Причина этого, очевидно, заключается в радикализме проекционизма, все-таки слишком близкого к конструктивизму, чтобы можно было вернуться к живописи. Ост более компромиссен, и в конструктивизме — воспринятом в поздних, пропагандистских, плакатных формах — его интересует в первую очередь иконография: общая эстетика современности, пафос индустриальной революции, коллективного труда и войны.
Кроме того, если проекционисты были идеологами и методологами, пытавшимися пересматривать основы изображения и в этом смысле находившимися под влиянием теоретиков Инхука, то у основания Оста стояли чистые художники, равнодушные к философии, — люди с профессиональным мышлением, понимавшие конструктивизм как художественный стиль. В их эстетике при желании можно усмотреть радикальные методологические идеи: производство реальности, монтаж аттракционов, управление сознанием зрителя, общий технократический пафос художника-инженера. Но на самом деле в наследии конструктивизма (конструктивистского плаката в первую очередь) эти художники видят скорее формальные приемы, а именно фрагменты вместо целостных форм, резкие монтажные стыки, пространственные паузы, ритм и, главное, композиционную динамику, которая воплощает дух современности и, подобно наркотику, вызывает своеобразный эффект эйфории. Эта динамика, построенная на диагональных направлениях движения и контрастах масштабов, более всего отличала Ост от проекционистских картин, чрезвычайно статичных — вертикально-горизонтальных и симметричных по композиционным схемам — даже в попытках изображения энергии. Впрочем, эта формализация авангардной эстетики и превращение конструктивизма в набор аттракционов[6] были осуществлены уже Родченко середины 1920‐х годов; остовцам оставалось только перевести язык родченковского коллажа и фотомонтажа в графику, а затем в живопись.

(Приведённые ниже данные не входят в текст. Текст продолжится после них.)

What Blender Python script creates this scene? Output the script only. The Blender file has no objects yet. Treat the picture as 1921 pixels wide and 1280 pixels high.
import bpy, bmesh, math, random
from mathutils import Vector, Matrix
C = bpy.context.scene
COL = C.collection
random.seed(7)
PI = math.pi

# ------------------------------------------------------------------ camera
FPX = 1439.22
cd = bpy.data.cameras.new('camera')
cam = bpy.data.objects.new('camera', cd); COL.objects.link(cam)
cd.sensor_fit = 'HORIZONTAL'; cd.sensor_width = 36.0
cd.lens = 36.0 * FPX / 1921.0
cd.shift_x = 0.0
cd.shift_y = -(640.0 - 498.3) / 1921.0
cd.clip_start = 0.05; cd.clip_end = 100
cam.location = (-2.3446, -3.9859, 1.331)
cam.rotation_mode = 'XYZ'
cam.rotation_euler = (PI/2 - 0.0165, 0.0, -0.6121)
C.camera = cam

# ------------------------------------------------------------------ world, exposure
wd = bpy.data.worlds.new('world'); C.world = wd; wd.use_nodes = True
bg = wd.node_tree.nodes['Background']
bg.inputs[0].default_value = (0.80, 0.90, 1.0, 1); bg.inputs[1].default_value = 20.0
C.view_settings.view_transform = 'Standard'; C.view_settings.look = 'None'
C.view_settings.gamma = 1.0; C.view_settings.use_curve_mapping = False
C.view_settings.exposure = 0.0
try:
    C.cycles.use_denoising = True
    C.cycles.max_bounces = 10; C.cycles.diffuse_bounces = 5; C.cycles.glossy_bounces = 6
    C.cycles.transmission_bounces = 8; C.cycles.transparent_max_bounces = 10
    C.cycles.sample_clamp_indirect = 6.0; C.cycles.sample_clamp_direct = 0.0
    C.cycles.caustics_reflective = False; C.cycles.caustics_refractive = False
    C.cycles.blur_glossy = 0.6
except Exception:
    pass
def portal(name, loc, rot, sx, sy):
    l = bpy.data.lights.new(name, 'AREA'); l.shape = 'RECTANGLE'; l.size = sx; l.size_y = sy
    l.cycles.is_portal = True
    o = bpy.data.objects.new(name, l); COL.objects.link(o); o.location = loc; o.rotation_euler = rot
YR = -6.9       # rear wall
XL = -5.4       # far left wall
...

Дейнека начинает как график, и именно в графических работах середины 1920‐х годов, сделанных тушью, в полностью залитых силуэтах, в резких контрастах черного пятна и белого фона бумаги, во фрагментарных композициях (рисунки для журнала «Безбожник у станка» [рис. 14] и «У станка», 1924) рождается его живопись — почти до самого конца сохраняющая графическую природу («Перед спуском в шахту», 1925 — журнальный рисунок, превращенный в картину; рис. 15). И не просто графическую; сложность и изобретательность его композиций заставляет предположить, что он продолжал пользоваться коллажной комбинаторикой с ее случайными, непредсказуемыми сочетаниями фрагментов как источником идей до конца десятилетия.
Дейнека создает вариант официального большого стиля («Оборона Петрограда», 1928; рис. 16), отказываясь от аттракционной диагональной динамики более ранних вещей ради фронтальности и вертикально-горизонтальной статичности, вызывающей ощущение монументальности и эпической отстраненности; ради размеренного ритма движений и композиционной схемы, построенной на метафоре круговорота — тоже вполне эпической. С одной стороны, эта специфика движений и композиционных направлений порождает чисто конструктивистский образ войны, существующий в пространстве механического, воспроизводящий ритм движения конвейера и внушающий зрителю (зрителю-конструктивисту с правильно настроенными оптикой и этикой) восхищение войной как невидимым заводом переработки человеческого материала. С другой стороны, сюжет может быть прочитан и иначе, вне конструктивистского контекста, идеологически и литературно — как формула революционного героизма и аскетизма. Но и в этом случае это тоже скорее формальный эксперимент, направленный на достижение определенного результата, чем компромисс. Пропаганда воспринимается как техническое задание для профессионального дизайнера, имеющая результатом конструирование новой «формулы пафоса».
Но в целом все ценности советской идеологии 1920–1930‐х годов — промышленный труд, спорт, война — ощущаются Дейнекой как часть общей эстетики современности и потому принимаются и даже вызывают искренний восторг. Неразрешимого для многих, даже для большинства серьезных художников 1920‐х годов противоречия между официальным, публичным, с одной стороны, и индивидуальным, с другой, здесь нет в принципе. Поэтому Дейнека естественным образом входит в искусство социалистического реализма 1930‐х годов и на какое-то время становится главным советским художником. В отличие от Владимира Лебедева, художника с похожей идентичностью — и противоположной судьбой.